Lassen Sie mich das an zwei Beispielen darstellen. Ich finde Ihr Anliegen, dass wir gemeinsam darüber nachdenken sollen, wie das Ansehen der Politik gesteigert werden kann, können wir alle nur unterstützen. Wenn das dazu beitragen sollte, dass man freundlicher übereinander redet, dann wären wir sicher auch bereit, das zu tun. Aber, ich glaube, wirklich viel für die Glaubwürdigkeit der Politik in dieser Stadt hätten Sie getan, wenn Sie, nachdem Sie einen Volksentscheid zur Privatisierung des LBK verloren haben, bei dem Sie einen eigenen Vorschlag präsentiert hatten und die Wähler sich bewusst dagegen entschieden hatten, nicht trotzdem den LBK verkauft hätten, meine Damen und Herren. Sie haben sich aber leider anders entschieden.

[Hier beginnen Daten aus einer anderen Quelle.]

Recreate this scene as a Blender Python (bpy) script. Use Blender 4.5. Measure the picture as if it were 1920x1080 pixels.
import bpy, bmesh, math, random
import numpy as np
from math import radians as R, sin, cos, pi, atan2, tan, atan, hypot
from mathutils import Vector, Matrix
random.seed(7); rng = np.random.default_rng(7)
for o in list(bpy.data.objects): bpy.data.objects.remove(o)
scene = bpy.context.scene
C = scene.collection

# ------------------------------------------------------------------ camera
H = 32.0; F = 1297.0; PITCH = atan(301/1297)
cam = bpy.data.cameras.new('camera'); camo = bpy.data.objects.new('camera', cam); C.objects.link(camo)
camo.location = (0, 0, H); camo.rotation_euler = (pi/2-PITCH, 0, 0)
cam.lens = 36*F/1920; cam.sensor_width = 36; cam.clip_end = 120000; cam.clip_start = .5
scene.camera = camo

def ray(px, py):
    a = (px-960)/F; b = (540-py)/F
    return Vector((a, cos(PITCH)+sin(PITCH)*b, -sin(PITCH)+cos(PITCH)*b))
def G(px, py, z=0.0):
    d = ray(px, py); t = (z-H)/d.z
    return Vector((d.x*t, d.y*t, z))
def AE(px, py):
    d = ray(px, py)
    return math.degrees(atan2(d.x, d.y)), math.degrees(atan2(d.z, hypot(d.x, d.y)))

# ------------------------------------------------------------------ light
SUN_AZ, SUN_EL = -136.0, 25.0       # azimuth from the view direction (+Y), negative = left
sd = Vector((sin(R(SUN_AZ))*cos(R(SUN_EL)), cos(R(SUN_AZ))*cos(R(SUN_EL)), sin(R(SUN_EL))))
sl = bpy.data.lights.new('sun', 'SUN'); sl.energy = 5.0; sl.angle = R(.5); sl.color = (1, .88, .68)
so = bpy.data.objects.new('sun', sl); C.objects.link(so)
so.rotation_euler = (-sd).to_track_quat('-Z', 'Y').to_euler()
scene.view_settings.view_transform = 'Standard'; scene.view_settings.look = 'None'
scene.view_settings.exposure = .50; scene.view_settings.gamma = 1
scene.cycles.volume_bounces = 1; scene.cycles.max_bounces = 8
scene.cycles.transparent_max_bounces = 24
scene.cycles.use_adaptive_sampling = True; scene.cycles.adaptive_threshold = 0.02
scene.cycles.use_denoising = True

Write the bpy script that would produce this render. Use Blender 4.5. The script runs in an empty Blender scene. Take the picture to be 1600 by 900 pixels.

Ich habe auch mit Verwunderung vernommen, dass der Bürgermeister zuerst der SPD Wankelmut in der Frage der HHLA-Privatisierung vorgeworfen hat und auch Sie dort jetzt ein sehr stringentes Bild gemalt haben, was eigentlich die Voraussetzungen sein sollten, wenn man die HHLA verkaufen sollte.
Wenn man Ihre eigenen Kriterien nimmt, nach denen die HHLA international tätig wird, ein eigenständiges Unternehmen, das über die Grenzen hinausgreift, dann frage ich mich, warum wir im Januar über Ihren Vorschlag debattiert haben, die HHLA an die Deutsche Bahn zu ver
kaufen? Denn letztlich hätte der Verkauf der HHLA an die Deutsche Bahn bedeutet, dass all die Kriterien, über die Sie eben geredet haben, verletzt worden wären. Die HHLA wäre ein Teil der Deutschen Bahn geworden. Sie hätte nicht mehr eigenständig agieren können, sie wäre nicht über die Grenzen hinausgegangen und die Bahn wäre auch kein potenter Erwerber gewesen.
Insofern verwundern mich Ihre Ausführungen schon. Vielleicht haben Sie auch in diesem Jahr dazugelernt, meine Damen und Herren.
Sie sagen – und das, finde ich, ist eigentlich das besorgniserregendste –, was wir mit der HHLA machen, haben wir noch gar nicht entschieden. Sie haben auch verschiedene Modelle erwähnt. Aber was Sie dabei verschweigen, ist, dass Sie gerade ein internationales Interessenbekundungsverfahren am Laufen haben und jetzt, bevor Sie eigentlich wissen, was Sie wollen, Investoren aus aller Welt Gebote abgeben. Wenn Sie sagen, lassen Sie uns einmal darüber reden, was wir mit der HHLA machen wollen, dann nehmen wir diesen Vorschlag gerne auf. Sie wissen, dass ich nie ein Verfechter war, der sagte, darüber darf man gar nicht nachdenken. Aber lassen Sie uns bitte erst darüber nachdenken und entscheiden, was wir wollen, bevor Sie anfangen, den Laden zu verscherbeln. Sie haben da eine Dynamik in Gang gesetzt, dass ich befürchte, Sie werden den Verkauf nicht mehr stoppen können, wenn das nicht im Interesse der Stadt sein sollte. – Vielen Dank.
Herr Präsident, meine Damen und Herren! Was haben wir bisher in der Generaldebatte gehört? Hamburg ist eine europäische Metropole, eine Welthandelsstadt, das Tor zur Welt. Wir hören es oft und deswegen ist es aus meiner Sicht wichtig, dass wir heute auch über die Rolle Europas in Hamburg reden, die auch in diesem Einzelplan, den wir eigentlich besprechen, abgehandelt wird.
Als europäische Metropole, als Welthafen, wird Hamburg im nächsten halben Jahr auch bei der Gestaltung der deutschen Ratspräsidentschaft der Europäischen Union eine besondere Rolle spielen. Herr Peiner hat es auch schon angesprochen, Hamburg versteht sich sowohl als Gewinner der Erweiterung der Europäischen Union als auch als Gewinner der Globalisierung.
Deswegen ist es wichtig, dass alle Fraktionen in diesem Haus weiterhin stringent zum Prozess der Europäischen Einigung stehen und auch weiterhin daran arbeiten, dass sich Europa eine neue Verfassung gibt.